Print the listing below from its opening line through the line holding "C = scene.collection", both ends included.

━━━━━ Supplied material

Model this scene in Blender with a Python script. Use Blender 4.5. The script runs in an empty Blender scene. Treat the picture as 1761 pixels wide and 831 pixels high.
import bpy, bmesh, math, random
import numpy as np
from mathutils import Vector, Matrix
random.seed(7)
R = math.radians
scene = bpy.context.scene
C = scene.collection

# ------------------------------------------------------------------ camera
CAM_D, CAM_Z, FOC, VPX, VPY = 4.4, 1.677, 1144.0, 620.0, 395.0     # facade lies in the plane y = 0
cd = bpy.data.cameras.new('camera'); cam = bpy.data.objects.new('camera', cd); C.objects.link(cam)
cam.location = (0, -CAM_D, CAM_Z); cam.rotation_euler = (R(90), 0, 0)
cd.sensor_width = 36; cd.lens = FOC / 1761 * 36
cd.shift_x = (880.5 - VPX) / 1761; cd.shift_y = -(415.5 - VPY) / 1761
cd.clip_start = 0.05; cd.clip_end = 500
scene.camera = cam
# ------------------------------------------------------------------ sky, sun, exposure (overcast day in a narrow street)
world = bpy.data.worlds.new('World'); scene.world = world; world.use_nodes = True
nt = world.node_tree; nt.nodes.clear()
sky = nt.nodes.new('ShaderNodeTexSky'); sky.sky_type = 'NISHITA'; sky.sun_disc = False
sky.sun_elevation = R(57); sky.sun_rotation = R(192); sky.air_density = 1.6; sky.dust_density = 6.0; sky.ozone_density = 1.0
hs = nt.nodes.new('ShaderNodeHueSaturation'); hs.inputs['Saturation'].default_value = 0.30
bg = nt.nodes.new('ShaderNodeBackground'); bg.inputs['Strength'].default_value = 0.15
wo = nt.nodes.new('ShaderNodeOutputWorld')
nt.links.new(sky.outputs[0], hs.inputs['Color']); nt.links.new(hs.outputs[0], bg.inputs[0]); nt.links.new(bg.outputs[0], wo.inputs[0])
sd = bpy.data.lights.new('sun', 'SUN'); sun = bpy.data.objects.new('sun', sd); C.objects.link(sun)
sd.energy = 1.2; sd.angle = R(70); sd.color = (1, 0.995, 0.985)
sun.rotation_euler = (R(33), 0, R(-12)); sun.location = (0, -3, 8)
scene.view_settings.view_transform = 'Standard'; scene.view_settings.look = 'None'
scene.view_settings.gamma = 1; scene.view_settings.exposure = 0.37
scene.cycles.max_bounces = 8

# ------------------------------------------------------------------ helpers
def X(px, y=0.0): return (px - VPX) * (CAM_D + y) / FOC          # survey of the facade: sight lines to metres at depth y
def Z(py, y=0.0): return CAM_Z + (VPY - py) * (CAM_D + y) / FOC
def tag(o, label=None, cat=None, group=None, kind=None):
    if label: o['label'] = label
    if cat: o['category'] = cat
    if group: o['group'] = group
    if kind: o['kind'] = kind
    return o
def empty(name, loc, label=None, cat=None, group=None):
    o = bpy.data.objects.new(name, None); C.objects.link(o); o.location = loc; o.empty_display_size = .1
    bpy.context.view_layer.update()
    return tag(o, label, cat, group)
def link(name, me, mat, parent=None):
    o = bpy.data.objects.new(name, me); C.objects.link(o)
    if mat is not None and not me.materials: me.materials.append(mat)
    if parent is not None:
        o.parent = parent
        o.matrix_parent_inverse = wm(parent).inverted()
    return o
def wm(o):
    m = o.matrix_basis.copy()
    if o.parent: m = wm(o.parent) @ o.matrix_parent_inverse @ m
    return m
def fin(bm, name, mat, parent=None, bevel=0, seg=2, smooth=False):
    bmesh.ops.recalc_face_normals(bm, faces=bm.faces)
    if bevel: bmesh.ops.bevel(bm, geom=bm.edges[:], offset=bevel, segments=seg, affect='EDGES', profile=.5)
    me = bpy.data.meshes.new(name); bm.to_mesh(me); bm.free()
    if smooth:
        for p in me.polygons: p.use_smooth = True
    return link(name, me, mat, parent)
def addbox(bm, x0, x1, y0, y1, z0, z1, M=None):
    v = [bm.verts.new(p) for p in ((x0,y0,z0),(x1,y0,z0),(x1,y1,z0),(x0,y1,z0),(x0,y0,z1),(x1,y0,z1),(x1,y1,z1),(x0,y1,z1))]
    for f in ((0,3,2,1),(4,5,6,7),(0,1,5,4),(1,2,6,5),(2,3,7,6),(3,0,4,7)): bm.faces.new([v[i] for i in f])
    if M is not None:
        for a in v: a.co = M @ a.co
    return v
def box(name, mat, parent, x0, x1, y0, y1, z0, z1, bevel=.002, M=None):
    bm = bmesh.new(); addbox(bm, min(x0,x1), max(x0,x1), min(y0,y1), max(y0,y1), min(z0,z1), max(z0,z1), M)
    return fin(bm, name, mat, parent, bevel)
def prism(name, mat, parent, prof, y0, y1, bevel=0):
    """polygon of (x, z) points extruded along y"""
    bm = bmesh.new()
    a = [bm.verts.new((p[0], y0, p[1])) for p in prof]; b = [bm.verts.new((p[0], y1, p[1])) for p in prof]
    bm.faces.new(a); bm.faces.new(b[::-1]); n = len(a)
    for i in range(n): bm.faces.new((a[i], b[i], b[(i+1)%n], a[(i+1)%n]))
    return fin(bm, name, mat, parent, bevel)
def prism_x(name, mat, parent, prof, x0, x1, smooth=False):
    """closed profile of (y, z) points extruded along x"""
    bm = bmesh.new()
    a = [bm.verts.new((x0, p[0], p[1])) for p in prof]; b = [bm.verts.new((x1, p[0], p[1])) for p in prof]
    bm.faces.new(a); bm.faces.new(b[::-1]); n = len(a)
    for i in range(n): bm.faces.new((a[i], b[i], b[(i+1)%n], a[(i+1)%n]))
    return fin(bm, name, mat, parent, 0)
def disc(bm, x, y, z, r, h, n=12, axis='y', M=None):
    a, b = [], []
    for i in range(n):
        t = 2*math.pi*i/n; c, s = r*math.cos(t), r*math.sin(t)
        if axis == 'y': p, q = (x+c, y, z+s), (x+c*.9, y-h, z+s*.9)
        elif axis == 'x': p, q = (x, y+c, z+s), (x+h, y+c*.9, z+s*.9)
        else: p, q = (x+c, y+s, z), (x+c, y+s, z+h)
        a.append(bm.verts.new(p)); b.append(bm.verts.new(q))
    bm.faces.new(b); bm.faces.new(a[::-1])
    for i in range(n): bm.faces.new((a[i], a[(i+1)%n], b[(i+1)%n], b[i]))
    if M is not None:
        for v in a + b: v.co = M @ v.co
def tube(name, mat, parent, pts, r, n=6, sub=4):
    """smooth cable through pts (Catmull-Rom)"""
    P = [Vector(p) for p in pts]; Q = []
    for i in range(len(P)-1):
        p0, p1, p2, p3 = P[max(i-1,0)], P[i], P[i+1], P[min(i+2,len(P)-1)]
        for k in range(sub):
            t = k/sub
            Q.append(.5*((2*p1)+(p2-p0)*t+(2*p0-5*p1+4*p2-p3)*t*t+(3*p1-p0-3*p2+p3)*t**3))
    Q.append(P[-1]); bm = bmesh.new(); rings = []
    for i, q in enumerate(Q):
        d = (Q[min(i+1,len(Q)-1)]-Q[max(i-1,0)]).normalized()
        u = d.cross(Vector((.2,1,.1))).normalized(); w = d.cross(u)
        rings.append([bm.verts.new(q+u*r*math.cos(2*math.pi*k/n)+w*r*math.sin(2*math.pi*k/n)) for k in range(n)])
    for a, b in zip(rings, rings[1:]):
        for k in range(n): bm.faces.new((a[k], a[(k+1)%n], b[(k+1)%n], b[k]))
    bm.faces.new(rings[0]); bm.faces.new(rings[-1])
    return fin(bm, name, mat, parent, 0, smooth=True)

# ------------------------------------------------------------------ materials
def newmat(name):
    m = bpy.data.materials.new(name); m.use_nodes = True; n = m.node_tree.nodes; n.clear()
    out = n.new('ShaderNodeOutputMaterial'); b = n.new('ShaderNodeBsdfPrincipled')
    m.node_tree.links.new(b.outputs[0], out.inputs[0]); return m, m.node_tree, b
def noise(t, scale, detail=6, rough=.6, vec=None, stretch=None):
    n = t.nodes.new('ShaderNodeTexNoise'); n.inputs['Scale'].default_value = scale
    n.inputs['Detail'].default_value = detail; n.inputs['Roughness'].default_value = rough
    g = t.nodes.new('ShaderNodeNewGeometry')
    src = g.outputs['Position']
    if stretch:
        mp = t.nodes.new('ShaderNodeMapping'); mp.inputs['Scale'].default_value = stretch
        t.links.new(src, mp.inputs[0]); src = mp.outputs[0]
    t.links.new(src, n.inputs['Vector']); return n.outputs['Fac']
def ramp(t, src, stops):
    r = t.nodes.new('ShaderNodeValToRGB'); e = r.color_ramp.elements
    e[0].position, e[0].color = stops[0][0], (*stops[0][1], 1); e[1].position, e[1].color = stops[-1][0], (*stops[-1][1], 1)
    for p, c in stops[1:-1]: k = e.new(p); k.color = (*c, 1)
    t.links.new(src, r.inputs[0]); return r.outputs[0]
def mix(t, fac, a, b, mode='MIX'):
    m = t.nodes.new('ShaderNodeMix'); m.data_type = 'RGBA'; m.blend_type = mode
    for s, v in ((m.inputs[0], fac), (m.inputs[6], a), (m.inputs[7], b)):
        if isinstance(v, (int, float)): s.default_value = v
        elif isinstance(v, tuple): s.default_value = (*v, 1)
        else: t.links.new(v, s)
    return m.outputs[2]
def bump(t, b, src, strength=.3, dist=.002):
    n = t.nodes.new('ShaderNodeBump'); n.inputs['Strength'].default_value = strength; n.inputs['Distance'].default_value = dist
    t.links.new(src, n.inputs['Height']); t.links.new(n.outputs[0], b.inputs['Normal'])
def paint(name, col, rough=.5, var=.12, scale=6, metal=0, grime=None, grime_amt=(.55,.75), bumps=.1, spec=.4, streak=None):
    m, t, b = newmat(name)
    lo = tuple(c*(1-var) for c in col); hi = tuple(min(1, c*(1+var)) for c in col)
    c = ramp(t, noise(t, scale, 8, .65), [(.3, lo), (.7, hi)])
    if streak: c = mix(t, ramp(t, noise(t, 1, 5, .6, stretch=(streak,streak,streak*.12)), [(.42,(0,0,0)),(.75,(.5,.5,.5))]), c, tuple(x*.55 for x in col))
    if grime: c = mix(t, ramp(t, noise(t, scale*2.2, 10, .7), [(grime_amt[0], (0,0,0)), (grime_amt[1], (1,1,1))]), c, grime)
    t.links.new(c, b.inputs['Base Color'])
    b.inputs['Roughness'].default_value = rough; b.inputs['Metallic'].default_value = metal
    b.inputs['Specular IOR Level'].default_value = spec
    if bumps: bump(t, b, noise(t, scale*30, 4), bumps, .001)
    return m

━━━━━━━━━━

*Answer below*
Model this scene in Blender with a Python script. Use Blender 4.5. The script runs in an empty Blender scene. Treat the picture as 1761 pixels wide and 831 pixels high.
import bpy, bmesh, math, random
import numpy as np
from mathutils import Vector, Matrix
random.seed(7)
R = math.radians
scene = bpy.context.scene
C = scene.collection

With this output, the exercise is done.